## WHAT IS EXPECTED:
All lines from the top of the records below through the line holding "R = math.radians", and only those, should be printed exactly, minus the pictures.

### INPUT ROWS

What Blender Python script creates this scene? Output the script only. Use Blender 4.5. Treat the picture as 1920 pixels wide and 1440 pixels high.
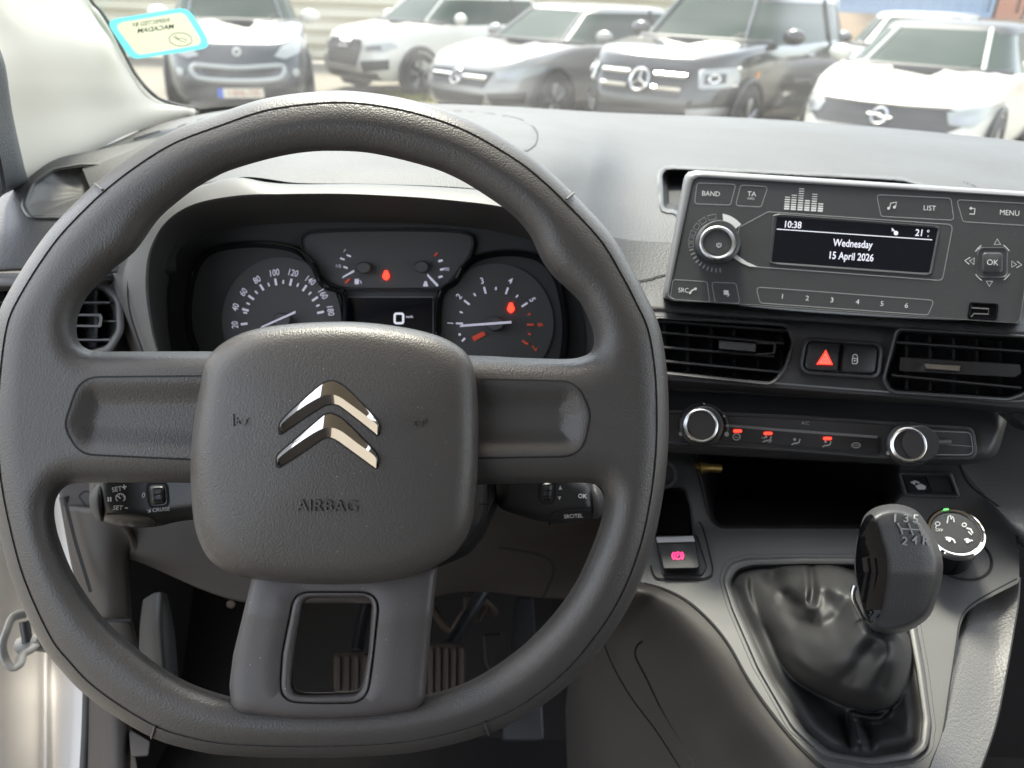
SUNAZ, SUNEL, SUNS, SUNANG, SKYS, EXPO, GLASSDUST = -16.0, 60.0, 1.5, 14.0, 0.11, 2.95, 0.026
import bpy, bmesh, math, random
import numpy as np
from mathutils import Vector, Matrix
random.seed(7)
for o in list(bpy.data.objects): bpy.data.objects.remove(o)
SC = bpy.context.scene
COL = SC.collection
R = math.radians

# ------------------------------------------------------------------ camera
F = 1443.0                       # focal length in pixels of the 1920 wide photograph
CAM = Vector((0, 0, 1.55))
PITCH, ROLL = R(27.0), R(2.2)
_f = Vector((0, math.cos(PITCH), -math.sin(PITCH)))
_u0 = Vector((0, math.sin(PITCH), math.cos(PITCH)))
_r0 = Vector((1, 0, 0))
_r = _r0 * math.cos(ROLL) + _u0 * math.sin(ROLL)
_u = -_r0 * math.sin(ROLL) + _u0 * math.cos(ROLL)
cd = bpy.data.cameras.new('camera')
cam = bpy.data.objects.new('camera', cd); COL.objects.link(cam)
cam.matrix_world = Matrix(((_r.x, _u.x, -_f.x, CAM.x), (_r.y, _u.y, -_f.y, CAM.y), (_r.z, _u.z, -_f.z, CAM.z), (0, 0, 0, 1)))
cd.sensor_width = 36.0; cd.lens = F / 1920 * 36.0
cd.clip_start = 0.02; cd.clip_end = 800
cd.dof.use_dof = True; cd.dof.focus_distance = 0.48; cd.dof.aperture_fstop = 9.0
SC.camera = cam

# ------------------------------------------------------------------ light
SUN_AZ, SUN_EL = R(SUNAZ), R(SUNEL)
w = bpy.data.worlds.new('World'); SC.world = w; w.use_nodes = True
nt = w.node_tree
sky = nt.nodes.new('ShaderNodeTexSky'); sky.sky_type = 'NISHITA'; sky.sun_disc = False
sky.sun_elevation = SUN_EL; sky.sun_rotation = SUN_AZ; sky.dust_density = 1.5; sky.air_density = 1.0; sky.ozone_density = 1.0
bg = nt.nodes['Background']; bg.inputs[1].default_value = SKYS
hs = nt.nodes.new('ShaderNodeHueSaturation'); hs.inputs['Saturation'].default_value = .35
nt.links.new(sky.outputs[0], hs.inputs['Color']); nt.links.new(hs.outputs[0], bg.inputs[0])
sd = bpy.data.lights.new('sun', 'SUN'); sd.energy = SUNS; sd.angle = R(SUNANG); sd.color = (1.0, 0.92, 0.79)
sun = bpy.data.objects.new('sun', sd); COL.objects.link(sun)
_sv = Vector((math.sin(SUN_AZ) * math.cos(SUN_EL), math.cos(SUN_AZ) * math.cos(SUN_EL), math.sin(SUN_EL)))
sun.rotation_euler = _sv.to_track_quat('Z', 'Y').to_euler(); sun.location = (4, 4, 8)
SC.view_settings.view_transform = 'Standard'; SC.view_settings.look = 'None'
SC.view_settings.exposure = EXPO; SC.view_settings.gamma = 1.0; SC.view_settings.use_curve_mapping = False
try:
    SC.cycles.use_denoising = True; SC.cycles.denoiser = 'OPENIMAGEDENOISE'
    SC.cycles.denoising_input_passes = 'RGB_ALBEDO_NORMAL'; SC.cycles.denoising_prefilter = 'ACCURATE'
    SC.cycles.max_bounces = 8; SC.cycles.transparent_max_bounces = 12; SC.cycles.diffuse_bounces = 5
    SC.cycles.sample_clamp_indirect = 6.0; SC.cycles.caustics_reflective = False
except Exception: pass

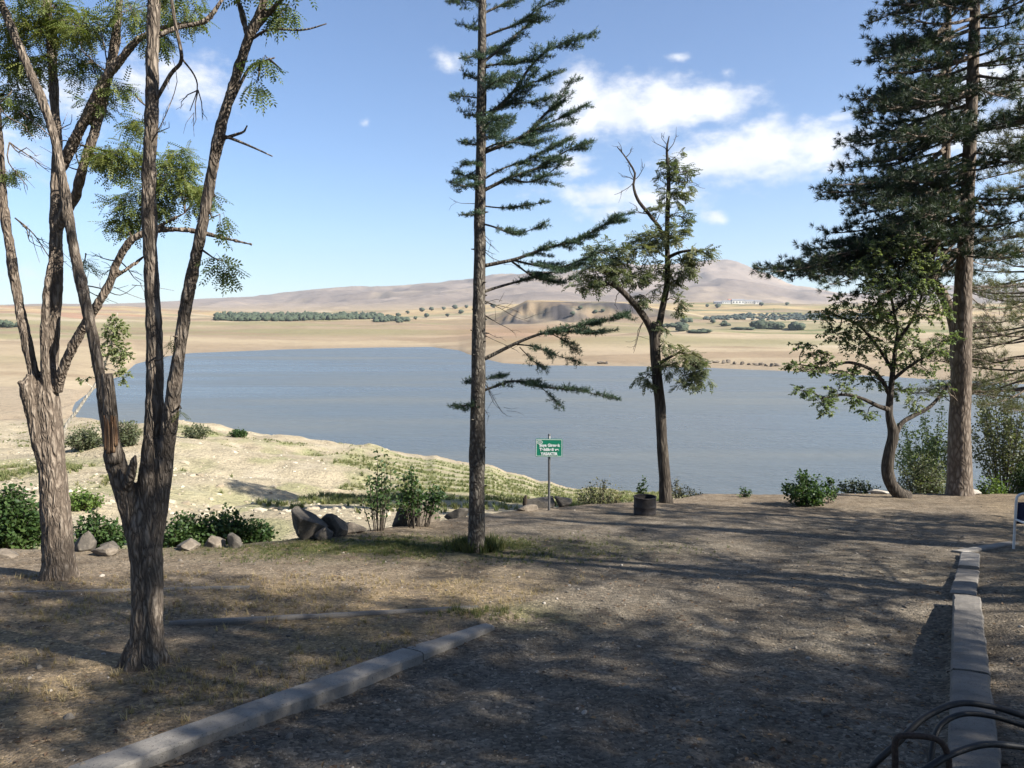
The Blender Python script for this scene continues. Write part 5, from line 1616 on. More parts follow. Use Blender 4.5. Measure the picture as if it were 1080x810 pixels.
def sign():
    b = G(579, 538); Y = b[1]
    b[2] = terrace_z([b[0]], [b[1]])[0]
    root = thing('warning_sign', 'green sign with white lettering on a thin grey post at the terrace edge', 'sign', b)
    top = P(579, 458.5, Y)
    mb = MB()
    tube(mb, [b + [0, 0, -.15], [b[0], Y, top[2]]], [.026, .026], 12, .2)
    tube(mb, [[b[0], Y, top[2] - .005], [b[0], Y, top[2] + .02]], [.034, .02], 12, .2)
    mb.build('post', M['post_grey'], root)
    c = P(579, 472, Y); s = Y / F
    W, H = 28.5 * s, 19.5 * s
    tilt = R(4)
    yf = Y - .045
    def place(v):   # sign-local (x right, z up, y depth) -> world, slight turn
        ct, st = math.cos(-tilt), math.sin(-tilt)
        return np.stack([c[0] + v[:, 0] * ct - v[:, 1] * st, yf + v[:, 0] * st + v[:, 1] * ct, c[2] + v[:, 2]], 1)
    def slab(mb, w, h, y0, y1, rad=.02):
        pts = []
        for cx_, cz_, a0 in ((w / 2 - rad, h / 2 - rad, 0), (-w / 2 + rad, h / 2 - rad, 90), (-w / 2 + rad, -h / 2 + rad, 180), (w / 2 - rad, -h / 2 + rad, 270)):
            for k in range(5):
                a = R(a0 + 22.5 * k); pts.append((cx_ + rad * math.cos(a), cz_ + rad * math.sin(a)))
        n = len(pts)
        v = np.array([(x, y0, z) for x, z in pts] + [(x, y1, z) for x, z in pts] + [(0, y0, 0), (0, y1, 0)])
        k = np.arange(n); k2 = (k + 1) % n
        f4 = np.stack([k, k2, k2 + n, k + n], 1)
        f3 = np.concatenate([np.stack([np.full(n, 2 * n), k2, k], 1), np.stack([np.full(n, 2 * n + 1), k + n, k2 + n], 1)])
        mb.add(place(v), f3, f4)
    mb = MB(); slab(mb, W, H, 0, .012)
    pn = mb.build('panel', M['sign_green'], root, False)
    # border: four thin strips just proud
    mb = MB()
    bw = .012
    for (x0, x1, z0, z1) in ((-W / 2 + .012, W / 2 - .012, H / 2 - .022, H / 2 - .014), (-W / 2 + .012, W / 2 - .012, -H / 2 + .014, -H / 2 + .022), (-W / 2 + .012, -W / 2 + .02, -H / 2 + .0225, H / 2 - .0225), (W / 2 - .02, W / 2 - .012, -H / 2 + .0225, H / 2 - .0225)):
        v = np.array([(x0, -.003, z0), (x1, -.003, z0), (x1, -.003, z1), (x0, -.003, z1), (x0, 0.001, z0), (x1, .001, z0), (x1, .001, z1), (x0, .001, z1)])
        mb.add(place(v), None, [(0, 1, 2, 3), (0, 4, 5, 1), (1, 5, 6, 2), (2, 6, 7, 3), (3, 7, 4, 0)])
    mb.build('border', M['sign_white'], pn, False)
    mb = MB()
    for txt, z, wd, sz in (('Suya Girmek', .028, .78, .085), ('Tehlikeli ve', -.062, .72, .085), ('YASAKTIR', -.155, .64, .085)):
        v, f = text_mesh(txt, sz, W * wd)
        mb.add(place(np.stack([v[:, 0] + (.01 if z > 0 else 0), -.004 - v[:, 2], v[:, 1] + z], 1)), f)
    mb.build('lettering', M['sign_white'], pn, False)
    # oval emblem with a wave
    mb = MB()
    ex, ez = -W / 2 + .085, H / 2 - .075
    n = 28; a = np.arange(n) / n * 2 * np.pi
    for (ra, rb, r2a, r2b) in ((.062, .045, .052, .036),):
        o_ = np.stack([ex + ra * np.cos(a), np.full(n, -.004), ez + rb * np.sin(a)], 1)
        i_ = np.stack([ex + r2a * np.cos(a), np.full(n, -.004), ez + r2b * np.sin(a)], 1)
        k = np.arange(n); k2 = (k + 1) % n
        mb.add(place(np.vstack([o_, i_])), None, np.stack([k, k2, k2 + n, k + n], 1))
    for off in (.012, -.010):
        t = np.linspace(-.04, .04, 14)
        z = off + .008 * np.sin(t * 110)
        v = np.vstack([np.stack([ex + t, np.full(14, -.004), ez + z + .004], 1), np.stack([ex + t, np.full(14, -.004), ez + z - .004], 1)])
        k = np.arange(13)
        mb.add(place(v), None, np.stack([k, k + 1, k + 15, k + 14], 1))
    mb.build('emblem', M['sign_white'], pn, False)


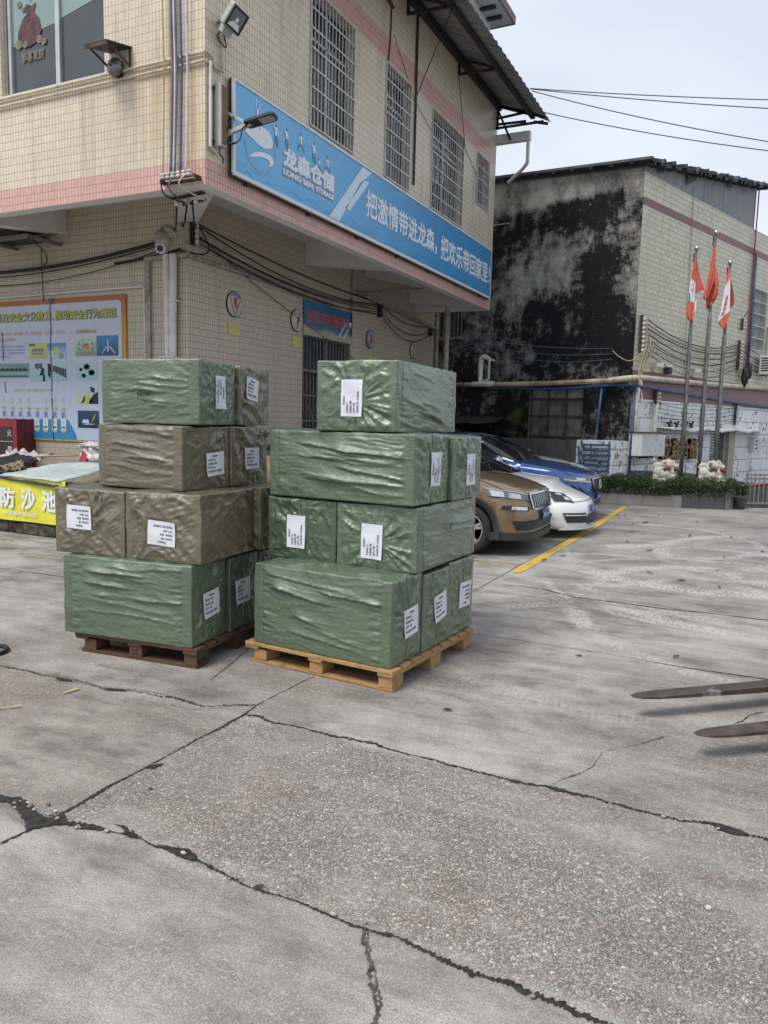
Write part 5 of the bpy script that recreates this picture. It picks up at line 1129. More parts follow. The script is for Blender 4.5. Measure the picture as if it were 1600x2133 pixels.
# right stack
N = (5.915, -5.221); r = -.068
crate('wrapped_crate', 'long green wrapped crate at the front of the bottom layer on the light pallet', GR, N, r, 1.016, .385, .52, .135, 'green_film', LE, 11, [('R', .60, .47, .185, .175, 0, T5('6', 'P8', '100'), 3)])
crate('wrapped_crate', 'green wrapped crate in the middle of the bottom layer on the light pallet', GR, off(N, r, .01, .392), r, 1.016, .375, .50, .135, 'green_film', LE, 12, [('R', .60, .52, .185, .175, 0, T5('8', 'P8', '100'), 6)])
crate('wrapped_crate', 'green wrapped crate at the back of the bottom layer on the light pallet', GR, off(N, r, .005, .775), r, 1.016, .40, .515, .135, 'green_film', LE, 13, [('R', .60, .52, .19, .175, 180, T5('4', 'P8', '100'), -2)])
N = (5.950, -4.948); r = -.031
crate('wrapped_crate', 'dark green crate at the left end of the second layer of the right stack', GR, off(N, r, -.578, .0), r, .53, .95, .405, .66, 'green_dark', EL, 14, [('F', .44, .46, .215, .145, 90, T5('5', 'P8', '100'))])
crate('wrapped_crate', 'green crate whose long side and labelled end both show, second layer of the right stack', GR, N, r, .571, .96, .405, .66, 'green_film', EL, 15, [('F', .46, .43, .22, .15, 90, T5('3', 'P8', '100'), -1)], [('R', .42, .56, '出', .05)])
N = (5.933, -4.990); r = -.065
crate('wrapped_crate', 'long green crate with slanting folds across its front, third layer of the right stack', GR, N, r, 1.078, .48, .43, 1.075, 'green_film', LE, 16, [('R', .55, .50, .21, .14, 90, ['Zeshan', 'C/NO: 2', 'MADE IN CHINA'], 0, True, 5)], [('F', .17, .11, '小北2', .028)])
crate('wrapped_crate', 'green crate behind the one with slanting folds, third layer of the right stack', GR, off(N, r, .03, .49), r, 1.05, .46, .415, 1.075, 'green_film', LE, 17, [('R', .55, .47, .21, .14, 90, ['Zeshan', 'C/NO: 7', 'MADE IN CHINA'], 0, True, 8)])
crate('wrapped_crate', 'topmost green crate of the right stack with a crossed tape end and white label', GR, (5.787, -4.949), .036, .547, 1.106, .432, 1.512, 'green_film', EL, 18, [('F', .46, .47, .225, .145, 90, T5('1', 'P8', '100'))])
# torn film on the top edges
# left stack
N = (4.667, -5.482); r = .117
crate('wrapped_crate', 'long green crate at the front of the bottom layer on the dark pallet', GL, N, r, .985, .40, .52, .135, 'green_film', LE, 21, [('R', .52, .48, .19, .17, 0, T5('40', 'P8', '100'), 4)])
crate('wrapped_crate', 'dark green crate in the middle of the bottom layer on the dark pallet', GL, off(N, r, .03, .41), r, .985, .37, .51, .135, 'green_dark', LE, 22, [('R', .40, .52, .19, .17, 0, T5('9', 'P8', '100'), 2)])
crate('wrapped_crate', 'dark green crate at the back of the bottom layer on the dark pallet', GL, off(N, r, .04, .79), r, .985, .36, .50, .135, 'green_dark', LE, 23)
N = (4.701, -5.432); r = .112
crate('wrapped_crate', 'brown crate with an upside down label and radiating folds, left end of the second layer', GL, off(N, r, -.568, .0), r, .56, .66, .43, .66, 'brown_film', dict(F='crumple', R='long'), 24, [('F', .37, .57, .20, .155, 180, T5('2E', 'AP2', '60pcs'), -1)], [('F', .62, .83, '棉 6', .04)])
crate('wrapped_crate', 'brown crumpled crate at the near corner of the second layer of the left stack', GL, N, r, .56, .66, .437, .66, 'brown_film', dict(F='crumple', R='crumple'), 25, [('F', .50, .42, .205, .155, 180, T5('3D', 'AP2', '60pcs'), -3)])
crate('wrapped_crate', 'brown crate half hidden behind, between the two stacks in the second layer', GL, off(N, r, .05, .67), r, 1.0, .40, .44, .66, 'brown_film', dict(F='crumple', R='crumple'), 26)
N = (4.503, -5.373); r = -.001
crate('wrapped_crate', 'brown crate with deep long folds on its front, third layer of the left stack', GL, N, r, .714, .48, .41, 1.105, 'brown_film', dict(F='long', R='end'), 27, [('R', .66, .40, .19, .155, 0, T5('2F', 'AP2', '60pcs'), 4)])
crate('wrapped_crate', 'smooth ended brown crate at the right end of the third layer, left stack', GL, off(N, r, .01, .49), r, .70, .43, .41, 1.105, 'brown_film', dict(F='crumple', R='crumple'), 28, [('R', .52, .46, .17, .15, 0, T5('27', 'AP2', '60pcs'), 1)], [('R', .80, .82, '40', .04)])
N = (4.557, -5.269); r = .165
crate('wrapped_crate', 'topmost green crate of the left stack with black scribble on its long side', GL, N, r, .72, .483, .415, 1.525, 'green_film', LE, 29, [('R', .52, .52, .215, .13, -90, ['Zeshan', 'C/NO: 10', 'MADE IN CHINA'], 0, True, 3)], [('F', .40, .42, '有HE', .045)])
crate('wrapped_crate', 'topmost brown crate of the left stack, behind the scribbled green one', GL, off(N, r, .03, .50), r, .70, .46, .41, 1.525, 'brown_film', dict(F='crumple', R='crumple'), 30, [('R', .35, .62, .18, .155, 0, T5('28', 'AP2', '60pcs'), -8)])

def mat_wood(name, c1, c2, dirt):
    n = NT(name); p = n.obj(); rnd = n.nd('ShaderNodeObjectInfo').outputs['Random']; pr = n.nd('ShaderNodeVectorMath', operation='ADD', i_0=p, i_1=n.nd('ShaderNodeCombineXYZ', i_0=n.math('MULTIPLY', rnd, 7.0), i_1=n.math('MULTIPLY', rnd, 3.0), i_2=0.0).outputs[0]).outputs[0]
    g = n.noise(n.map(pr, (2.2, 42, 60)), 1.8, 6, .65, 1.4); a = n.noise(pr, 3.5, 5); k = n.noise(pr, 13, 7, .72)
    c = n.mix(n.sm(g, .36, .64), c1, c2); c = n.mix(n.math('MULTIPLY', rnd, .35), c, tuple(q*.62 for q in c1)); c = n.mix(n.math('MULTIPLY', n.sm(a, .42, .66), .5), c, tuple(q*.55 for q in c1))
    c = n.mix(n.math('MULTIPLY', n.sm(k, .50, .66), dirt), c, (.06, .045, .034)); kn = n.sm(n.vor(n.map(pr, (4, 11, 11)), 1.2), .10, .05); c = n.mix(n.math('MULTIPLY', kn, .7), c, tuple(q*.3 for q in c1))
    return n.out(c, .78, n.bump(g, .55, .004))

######

## CORRECT RESULT:
What Blender Python script creates this scene? Output the script only. Use Blender 4.5. Treat the picture as 1920 pixels wide and 1440 pixels high.
SUNAZ, SUNEL, SUNS, SUNANG, SKYS, EXPO, GLASSDUST = -16.0, 60.0, 1.5, 14.0, 0.11, 2.95, 0.026
import bpy, bmesh, math, random
import numpy as np
from mathutils import Vector, Matrix
random.seed(7)
for o in list(bpy.data.objects): bpy.data.objects.remove(o)
SC = bpy.context.scene
COL = SC.collection
R = math.radians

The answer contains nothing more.